Ai, prometi-te uma outra Grécia
e em vez disso mando-te um canto fúnebre.
O céu pode esperar.
Um filme desencantado com o mundo, mas apaixonado pelo seu movimento. De olhos postos no abismo, Samuel (Dinis Neto Jorge) adia a morte para ir ver a “mais bela coninha do mundo”. Uns copitos no bucho e um mergulho numa Lisboa nocturna, viva e suja, cidade de pescadores e marinheiros, mestiça e popular, cidade de sexo, cidade de amor.
Cervejas a fado no York Burger, jantar ao som das dores da velha, e o reencontro com a Esperança por entre as princesas de Alfama. Carmen Miranda ou Rosa Bianca, bailar ao “Ritmo de la Noche”. Elói (Canto e Castro), qual Herodes, senhor sobre a miséria da cidade, abre a mão da sua “filha”, e por entre danças e sorrisos, Samuel orienta afinal o seu destino em torno de um grande astro silencioso (a delicada Fabienne Babe). Champagne na boate seguido de chouriço assado na tasca. Zumba na caneca e um slow de Veloso, o Santo António é noite de cantigas da rua, de namoro e alegria. Lisboa é “de toda a gente” e, livre e colorida, “não é de ninguém”. A rêverie conduzir-nos-à a S. Paulo, onde a Pensão 25 de Abril será o palco da noite de sexo mais inocente e terna da história do cinema.

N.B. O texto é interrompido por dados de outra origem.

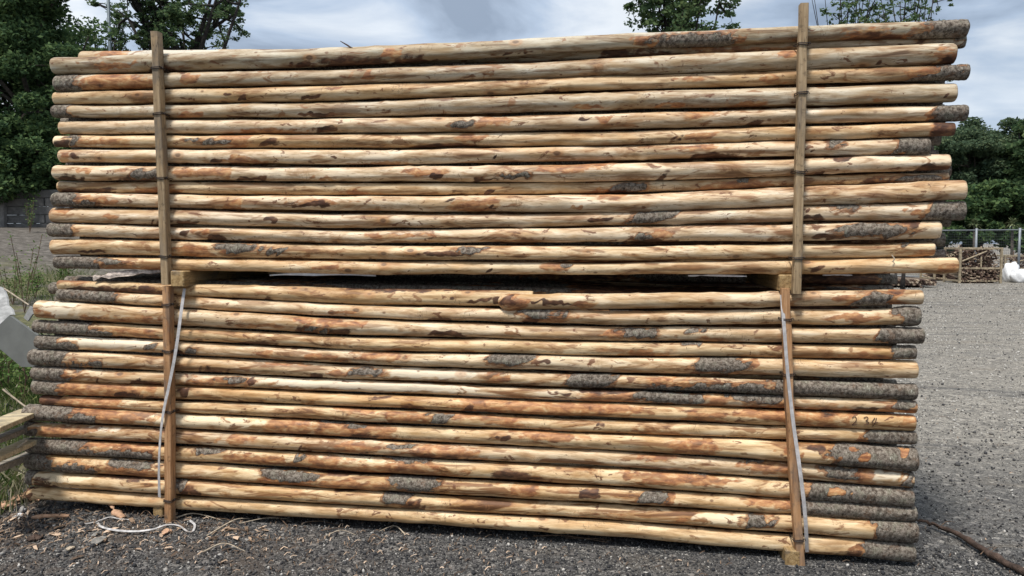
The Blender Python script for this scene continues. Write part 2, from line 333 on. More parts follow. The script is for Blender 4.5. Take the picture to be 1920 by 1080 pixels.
M['leaf_oak'] = mat_leaf('oak_foliage', ((0.042, 0.078, 0.040), (0.085, 0.14, 0.062), (0.17, 0.22, 0.09)), 0.42)
M['leaf_right'] = mat_leaf('mid_green_foliage', ((0.040, 0.070, 0.045), (0.085, 0.13, 0.072), (0.16, 0.20, 0.10)), 0.4)
M['leaf_bright'] = mat_leaf('bright_foliage', ((0.045, 0.085, 0.025), (0.085, 0.145, 0.040), (0.15, 0.20, 0.06)), 0.3)
M['leaf_palm'] = mat_leaf('palm_foliage', ((0.05, 0.075, 0.035), (0.12, 0.15, 0.075), (0.24, 0.25, 0.13)), 0.15)
M['grass'] = mat_leaf('grass_blades', ((0.03, 0.06, 0.015), (0.075, 0.12, 0.03), (0.24, 0.23, 0.10)), 0.25)
M['straw'] = mat_leaf('dry_grass_blades', ((0.10, 0.09, 0.05), (0.26, 0.24, 0.15), (0.44, 0.41, 0.30)), 0.2)

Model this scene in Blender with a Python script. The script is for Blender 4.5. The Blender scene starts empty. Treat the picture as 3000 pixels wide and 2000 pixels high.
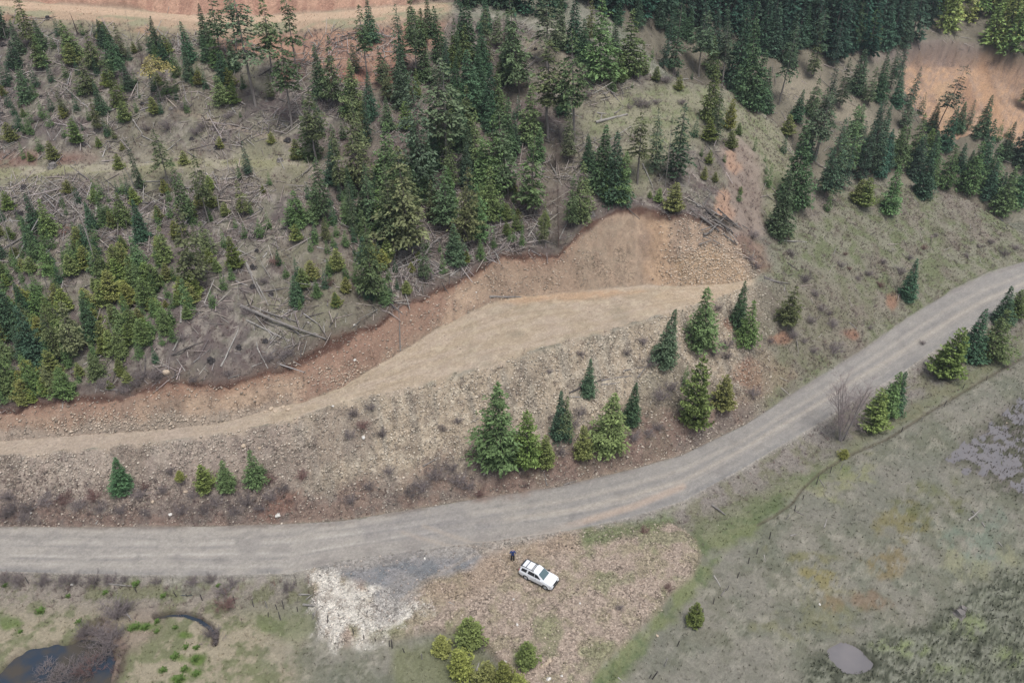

Um entitulado “esboço de filme”, O Último Mergulho, obra em bruto e (quase) “artesanal”, um objecto descosido e experimental, sensível e sonhador. Uma obra onde “la vie elle-même, la nature divine elle-même, qui ne peut être inscrite en aucun livre, trouvera place dans le coeur de la communauté” (palavras de Hölderlin lidas miraculosamente, em off e em francês, por Babe). O mercado da Ribeira ainda lavado do turismo em massa, fachadas sujas e comércio popular, e uma rua (a)moralmente rosa que segue animada o curso do Tejo (num travelling de decadência tirado a Straub). Um cinema directo, pós-vérité, que confronta o real com o espiritual. Um filme de amor a rostos e pessoas, a uma cidade nua, que hoje não existe mais. E o mais frontal retrato das apaixonantes contradições, do espírito e amargura de César Monteiro. Com urgência, mas sempre em distração, uma obra que escolhe a vida com os olhos postos corajosamente no sol.
Num longo e sonhado interlúdio à divagação central do filme, Esperança será Salomé duplicada, muda e sem música. E, pela sua enigmática e sedutora dança, lembrará fatalmente Samuel do seu intento último da véspera. Um manjerico de despedida, um esforçado “amo-te” em sussurro. O inaugural mergulho será enfim, longe do Tejo, num insondável mar de flores, num esplendoroso mar de luz. Hyperion e a sua Diotima, farão face ao mais luminoso sol, pelos inesquecíveis girassóis de Monteiro. Um filme grande e generoso. Sonhos desfeitos e desesperança, ou uma vontade maior de viver.
– Se eu me atirasse, vinha-me buscar ?
– Com todo o respeito, não. Seguia-te.